Am 11. April 1945, unmittelbar vor der Befreiung des Konzentrationslagers Buchenwald, beschoss die bei Buchenwald stationierte Wlassow-Armee noch das Lager. Kurz darauf, in den ersten Maitagen 1945, brach Wlassow das Bündnis mit Deutschland, indem er es zuließ, dass sich seine 1. Division unter General Sergei Kusmitsch Bunjatschenko vorübergehend den Aufständischen in Prag anschloss. Er selbst stand diesem Unternehmen offenbar distanziert gegenüber. Nach der endgültigen Befreiung Prags von der deutschen Besatzung durch die Rote Armee ergab sich Wlassow den amerikanischen Truppen. Den herangerückten sowjetischen Truppen gelang es, Wlassow am 12. Mai 1945 während einer Autofahrt festzunehmen. Ob die Amerikaner der Festnahme Vorschub geleistet haben, um ihn auf diese Weise an die Sowjetunion auszuliefern, ist umstritten.
Sein Prozess, der unter Ausschluss der Öffentlichkeit geführt wurde, begann am 30. Juli 1946 und endete schon zwei Tage später mit dem Todesurteil. Am 1. August 1946 wurde Wlassow im Moskauer Taganka-Gefängnis gehängt.

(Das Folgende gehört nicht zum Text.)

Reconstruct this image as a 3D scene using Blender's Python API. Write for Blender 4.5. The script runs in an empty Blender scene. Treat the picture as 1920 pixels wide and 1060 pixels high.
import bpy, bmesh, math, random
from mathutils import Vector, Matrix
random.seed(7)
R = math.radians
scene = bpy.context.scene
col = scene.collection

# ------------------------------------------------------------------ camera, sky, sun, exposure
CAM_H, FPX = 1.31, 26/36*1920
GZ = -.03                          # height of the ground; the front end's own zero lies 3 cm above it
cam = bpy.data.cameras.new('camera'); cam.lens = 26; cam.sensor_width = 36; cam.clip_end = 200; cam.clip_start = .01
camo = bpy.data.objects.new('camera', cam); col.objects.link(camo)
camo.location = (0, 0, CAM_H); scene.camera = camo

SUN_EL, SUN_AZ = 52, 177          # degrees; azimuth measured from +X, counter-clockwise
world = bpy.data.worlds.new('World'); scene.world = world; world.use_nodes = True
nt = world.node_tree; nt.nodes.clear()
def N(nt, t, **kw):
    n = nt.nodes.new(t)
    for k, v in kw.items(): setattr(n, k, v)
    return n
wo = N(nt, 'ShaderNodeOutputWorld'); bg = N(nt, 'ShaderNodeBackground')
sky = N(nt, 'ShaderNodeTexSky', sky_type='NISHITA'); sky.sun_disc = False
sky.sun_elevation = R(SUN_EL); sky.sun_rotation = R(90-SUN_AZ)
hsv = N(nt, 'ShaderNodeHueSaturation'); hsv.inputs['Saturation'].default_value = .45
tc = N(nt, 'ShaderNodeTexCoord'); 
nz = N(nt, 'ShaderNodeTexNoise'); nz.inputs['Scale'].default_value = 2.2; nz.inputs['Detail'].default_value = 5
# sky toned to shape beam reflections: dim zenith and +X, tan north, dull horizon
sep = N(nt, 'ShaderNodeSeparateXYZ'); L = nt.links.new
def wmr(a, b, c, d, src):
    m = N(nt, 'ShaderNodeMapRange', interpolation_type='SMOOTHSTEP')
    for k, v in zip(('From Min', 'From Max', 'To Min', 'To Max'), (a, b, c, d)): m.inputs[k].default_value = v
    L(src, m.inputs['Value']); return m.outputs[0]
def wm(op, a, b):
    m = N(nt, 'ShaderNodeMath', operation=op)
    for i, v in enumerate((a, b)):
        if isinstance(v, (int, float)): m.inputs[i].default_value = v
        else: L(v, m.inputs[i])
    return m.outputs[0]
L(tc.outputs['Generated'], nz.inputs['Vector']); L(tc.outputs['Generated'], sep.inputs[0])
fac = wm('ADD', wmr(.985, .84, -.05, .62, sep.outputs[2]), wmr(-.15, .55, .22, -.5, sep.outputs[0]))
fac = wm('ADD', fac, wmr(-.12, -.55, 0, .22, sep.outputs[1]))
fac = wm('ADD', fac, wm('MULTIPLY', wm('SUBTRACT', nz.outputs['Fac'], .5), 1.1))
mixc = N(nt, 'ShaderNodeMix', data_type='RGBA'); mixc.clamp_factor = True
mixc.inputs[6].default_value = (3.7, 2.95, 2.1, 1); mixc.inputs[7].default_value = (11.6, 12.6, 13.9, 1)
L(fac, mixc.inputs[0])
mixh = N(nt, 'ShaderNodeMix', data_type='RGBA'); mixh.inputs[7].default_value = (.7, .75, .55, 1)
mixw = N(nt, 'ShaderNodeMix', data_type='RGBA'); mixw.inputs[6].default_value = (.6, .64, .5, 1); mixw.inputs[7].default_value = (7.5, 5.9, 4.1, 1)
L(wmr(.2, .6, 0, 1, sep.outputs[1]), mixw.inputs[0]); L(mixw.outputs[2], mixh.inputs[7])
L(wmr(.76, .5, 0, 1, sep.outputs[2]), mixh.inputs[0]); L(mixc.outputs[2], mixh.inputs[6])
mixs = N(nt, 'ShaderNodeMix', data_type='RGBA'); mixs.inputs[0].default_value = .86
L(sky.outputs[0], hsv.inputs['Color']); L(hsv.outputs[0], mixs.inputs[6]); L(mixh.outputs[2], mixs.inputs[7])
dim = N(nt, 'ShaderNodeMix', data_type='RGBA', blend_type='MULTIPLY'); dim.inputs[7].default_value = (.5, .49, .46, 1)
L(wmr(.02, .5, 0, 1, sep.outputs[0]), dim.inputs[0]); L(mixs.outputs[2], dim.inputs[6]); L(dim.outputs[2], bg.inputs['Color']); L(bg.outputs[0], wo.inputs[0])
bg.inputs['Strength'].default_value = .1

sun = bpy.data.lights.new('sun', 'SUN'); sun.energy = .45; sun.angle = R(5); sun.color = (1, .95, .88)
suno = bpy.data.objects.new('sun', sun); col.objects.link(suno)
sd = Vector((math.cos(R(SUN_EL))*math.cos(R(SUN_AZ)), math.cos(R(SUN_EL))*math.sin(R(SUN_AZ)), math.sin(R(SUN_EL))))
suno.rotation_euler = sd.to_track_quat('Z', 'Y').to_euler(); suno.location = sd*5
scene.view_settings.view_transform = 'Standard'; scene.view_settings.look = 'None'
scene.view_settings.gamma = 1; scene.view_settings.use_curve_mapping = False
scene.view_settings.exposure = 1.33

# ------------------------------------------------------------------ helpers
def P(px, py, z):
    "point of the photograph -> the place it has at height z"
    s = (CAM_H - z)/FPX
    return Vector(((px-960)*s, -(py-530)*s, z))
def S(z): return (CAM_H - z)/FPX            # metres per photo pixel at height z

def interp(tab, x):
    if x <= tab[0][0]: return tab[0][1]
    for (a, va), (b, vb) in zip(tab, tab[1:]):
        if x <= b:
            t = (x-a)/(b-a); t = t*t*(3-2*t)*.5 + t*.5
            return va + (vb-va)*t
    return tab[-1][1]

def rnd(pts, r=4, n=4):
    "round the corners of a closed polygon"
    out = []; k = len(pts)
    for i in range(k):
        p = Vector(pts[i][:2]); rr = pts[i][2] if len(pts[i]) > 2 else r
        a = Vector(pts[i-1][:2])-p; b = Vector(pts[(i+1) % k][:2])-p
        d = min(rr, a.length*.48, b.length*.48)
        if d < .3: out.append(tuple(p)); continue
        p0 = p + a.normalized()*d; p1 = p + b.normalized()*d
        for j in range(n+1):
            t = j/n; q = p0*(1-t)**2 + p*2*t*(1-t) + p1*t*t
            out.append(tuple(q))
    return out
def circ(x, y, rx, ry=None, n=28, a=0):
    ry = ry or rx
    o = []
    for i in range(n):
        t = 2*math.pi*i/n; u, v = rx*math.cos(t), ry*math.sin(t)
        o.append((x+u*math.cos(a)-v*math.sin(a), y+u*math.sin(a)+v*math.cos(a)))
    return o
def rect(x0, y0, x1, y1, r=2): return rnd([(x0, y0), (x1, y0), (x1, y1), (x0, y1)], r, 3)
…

Seine politischen Ziele veröffentlichte Wlassow im propagandistisch motivierten sogenannten Prager Manifest vom 14. November 1944. Er wollte einen Sturz des Bolschewismus, aber keine Rückkehr zum Zarentum. Er proklamierte den Schutz des Einzelnen vor der Willkür und die Möglichkeit der Aneignung der Früchte eigener Arbeit, ferner die bürgerlichen Freiheits-Grundrechte und den Schutz des durch eigene Arbeit erworbenen Privateigentums.
Die Sowjetunion betrachtete Wlassow als Verräter, doch wird seine historische Rolle im heutigen Russland von einigen wenigen Historikern auch positiver gesehen. In ihren Augen war er der Exponent einer in der UdSSR weit verbreiteten, wegen des blutigen Staatsterrors jedoch nicht organisierten Opposition zu Stalin, die keine andere Möglichkeit sah, als mit dessen Feinden zu kollaborieren. Unerklärt bleibt seine Kollaboration mit den Nazis vor dem Hintergrund ihrer Lebensraum-Pläne, die im Generalplan Ost konkretisiert wurden.